One of the experiments that are always taught as prime examples of social psychology in action is the Stanford Prison Experiment
In 1971, Zimbardo accepted a tenured position as professor of psychology at Stanford University. With a government grant from the U.S. Office of Naval Research, he conducted the Stanford prison study in which 24 normal college students were randomly assigned to be "prisoners" or "guards" in a mock prison located in the basement of the psychology building at Stanford (three additional college students were selected as alternates, only one of which participated in the study). The two week planned study into the psychology of prison life ended only after 6 days due to emotional trauma being experienced by the participants. The students quickly began acting out their roles, with "guards" becoming sadistic and "prisoners" showing extreme passivity and depression.

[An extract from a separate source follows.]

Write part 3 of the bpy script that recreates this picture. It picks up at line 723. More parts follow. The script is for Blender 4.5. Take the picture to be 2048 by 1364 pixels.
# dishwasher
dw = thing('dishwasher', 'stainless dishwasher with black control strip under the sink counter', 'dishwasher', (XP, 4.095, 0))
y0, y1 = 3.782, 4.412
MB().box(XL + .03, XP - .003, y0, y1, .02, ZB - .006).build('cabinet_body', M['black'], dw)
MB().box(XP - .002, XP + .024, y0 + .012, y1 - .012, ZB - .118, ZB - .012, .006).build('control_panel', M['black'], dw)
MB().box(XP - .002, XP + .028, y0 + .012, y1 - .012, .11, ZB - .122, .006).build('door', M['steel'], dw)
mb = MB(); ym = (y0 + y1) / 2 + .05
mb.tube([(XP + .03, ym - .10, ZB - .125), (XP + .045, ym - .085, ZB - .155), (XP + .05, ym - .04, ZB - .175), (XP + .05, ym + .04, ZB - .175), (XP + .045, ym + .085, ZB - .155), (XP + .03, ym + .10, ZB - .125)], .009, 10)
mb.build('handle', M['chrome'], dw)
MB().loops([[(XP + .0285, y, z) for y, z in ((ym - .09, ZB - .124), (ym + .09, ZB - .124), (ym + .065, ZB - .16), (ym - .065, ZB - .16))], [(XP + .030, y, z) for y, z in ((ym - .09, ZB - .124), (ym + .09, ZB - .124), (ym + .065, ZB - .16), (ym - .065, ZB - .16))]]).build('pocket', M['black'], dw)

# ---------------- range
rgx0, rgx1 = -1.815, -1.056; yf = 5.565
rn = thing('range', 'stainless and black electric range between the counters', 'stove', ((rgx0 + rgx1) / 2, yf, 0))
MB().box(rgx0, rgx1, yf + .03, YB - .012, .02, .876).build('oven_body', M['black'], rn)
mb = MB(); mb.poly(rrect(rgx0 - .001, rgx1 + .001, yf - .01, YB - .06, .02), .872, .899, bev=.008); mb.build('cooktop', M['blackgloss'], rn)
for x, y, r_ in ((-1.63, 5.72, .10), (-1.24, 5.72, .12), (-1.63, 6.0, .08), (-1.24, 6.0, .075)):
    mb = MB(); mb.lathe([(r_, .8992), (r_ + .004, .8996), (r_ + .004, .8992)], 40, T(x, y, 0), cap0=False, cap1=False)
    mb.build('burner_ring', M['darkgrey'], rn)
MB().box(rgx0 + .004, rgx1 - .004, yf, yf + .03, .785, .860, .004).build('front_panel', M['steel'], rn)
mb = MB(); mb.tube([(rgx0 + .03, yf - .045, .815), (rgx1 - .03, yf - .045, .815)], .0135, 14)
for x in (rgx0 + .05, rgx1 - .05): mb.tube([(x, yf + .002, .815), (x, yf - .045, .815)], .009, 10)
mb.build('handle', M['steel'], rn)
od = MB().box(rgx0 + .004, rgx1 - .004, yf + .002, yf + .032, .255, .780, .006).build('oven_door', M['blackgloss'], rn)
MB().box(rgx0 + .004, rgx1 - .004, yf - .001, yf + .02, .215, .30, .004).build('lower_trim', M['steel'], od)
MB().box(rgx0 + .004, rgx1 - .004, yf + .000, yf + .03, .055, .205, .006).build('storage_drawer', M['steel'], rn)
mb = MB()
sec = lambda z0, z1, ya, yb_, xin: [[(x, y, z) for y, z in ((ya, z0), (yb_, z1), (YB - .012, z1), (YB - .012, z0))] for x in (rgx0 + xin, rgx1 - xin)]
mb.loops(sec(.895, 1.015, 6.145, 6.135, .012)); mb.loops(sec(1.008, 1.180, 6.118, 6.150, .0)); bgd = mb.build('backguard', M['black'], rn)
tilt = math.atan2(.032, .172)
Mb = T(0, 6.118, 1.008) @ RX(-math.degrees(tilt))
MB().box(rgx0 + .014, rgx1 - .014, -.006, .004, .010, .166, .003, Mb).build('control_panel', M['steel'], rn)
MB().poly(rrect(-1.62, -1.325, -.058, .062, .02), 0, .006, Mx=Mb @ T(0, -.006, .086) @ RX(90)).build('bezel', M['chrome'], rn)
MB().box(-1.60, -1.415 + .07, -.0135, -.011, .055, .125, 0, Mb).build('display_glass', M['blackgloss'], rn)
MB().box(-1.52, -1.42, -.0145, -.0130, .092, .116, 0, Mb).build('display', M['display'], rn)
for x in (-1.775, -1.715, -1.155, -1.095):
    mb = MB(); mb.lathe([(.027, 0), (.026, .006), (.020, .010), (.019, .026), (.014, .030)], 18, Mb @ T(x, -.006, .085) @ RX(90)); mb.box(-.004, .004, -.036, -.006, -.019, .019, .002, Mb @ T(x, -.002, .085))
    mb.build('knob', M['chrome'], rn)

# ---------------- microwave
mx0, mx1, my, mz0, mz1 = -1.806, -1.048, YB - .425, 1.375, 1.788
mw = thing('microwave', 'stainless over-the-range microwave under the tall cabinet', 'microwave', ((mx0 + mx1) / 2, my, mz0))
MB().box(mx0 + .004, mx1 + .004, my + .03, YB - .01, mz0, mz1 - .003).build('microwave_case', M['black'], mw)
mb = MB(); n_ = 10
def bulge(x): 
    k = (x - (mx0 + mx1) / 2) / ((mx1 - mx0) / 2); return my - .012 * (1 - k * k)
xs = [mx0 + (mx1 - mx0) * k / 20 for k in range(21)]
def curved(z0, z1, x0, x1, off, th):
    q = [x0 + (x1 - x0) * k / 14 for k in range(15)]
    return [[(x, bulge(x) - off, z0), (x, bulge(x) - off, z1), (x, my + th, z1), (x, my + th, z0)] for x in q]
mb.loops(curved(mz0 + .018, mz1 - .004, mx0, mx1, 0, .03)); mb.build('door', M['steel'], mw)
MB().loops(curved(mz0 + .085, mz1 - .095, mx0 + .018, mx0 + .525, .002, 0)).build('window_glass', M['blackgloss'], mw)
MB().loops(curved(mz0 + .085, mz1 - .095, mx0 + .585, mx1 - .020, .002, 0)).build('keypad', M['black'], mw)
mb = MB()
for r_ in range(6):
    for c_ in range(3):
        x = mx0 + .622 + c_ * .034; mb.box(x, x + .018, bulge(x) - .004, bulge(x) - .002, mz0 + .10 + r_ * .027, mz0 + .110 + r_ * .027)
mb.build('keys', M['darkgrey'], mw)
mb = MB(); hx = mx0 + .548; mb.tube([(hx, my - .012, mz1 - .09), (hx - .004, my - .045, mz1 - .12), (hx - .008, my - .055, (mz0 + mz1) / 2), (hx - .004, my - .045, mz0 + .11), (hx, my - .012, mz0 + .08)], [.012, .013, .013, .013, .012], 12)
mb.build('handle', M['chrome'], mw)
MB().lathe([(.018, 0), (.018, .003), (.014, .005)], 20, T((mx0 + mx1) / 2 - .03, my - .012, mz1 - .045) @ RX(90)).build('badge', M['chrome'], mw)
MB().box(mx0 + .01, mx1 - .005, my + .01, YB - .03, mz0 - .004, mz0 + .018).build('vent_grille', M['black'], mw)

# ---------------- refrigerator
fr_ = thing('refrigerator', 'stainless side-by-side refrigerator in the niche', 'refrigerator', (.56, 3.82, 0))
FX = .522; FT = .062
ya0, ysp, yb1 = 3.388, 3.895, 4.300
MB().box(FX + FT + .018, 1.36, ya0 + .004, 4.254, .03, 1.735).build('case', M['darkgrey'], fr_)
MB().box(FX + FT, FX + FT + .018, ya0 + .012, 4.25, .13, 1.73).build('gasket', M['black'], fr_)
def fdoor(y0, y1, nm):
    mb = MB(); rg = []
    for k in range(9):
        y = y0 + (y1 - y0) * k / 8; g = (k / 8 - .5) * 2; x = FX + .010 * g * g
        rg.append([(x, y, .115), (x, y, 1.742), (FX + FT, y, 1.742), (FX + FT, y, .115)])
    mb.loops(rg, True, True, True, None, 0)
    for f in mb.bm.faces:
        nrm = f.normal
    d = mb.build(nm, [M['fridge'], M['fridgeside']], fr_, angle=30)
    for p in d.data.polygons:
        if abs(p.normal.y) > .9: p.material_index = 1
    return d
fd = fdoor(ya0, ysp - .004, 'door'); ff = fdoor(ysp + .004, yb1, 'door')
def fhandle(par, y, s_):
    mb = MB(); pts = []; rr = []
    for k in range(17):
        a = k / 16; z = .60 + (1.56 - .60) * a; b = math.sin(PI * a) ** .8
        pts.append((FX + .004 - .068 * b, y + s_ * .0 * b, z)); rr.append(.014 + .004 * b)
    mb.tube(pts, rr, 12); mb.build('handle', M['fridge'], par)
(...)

*from the Philip Zimbardo article
I realize there have been scores of scholarly articles written about the subject in the intervening time, but most of the abstracts dealt with the aspects of social psychology that were pertinent even in the last decade with the atrocities at Abu Ghraib.
All of that is painful yet certainly necessary to ponder, but I'm curious about the cognitive aspects of the study. What facets of, for example, motivation does this study (and others like it) bring out? What can be said about our sense of logical reasoning under these circumstances? What sorts of qualia could one use to model this behavior in an agent?